Day Totals:  7.5 miles and 2,500 feet of elevation gain 


Best day yet!  Why?  Because we only hiked for 40 minutes.  But really, we were tired at this point and even the 40 minutes seemed long enough.  We had the mile plus to leave Fourth of July Lake and get back to our car at the trailhead.  We nearly beat the sun getting back to the car and were on the road by 9 am.  It took us an hour to get back to Stanley, where we had intentions of stopping at the Stanley Baking Co. again but there was a line out the door that got us to try the Stanley Sluice around the corner.  Our yogurt parfaits and biscuits and gravys were good enough and we piled back in the car for the hour drive to the Kirkham Hot Springs.  Best hot springs ever and best thing to do after not showering for several days and have sore and stiff muscles.  The cascading pools and waterfalls were hot while the Payette River running next to it was icy cold and refreshing, creating the perfect mix of temperatures.  We soaked in the hot springs for about an hour until we had to force ourselves to change into clean clothes and finally start back towards Seattle.  We stopped for snacks, gas, and Pita Pit and Dairy Queen in Pasco, WA.  Those were our only stops.  We got back to Seattle right at 10 pm to unpack, shower and sleep in real beds.

Best hot springs ever.

Day Totals:  1.5 miles and 26 feet of elevation gain

Trip Totals:  24.5 miles and 6,800 feet of elevation gain (although the book we used for our guide states the trip was actually 28 miles and 5,900 feet of elevation gain)
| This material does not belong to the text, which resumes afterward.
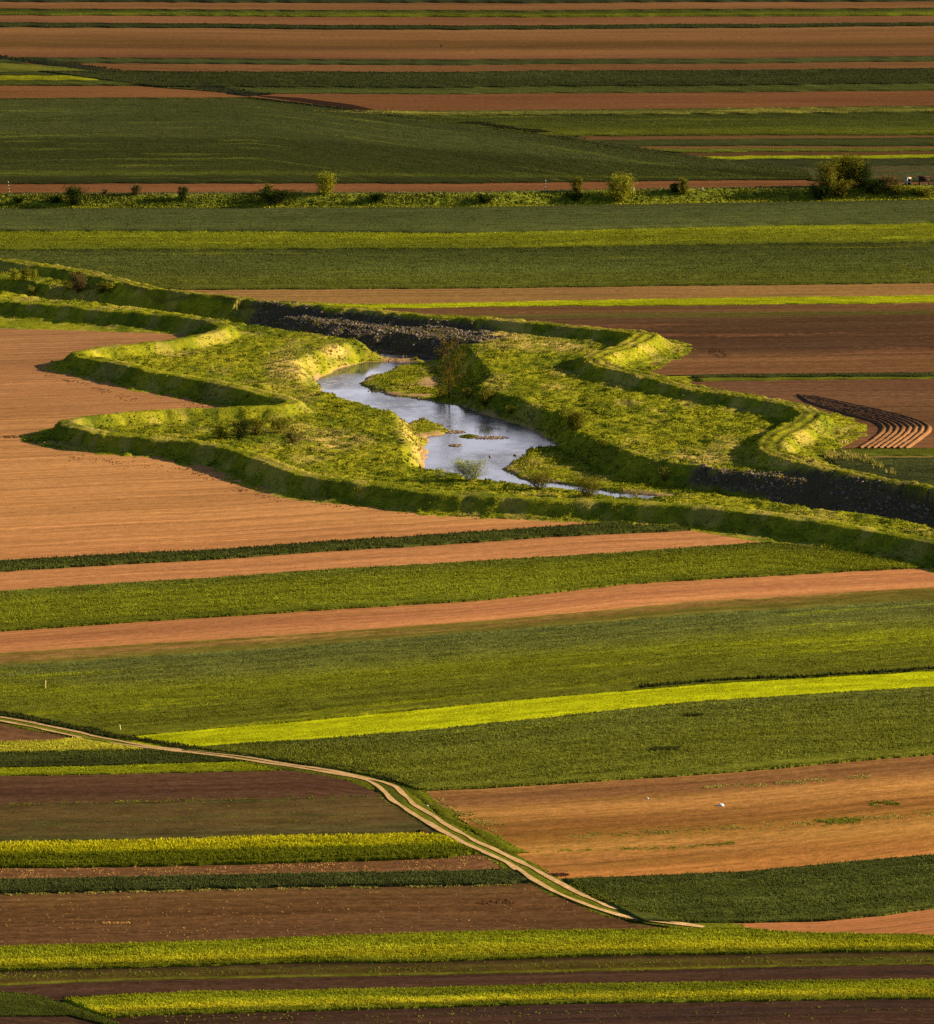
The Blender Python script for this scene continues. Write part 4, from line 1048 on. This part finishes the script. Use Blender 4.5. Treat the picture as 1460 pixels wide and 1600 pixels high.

The trip was wonderful in all sorts of ways.  I will never forget the eclipse or the beauty of the Idaho landscape.  It was difficult to jump back into work on Wednesday but fortunately we had a very short week.  In that short week we hosted the second to last Game of Thrones on Wednesday night with an Indian-themed dinner and were at FareStart Thursday night for a rather quiet night of Italian food.  Today we have packed our bags again for Arizona.  Should be a good time seeing the Miller family.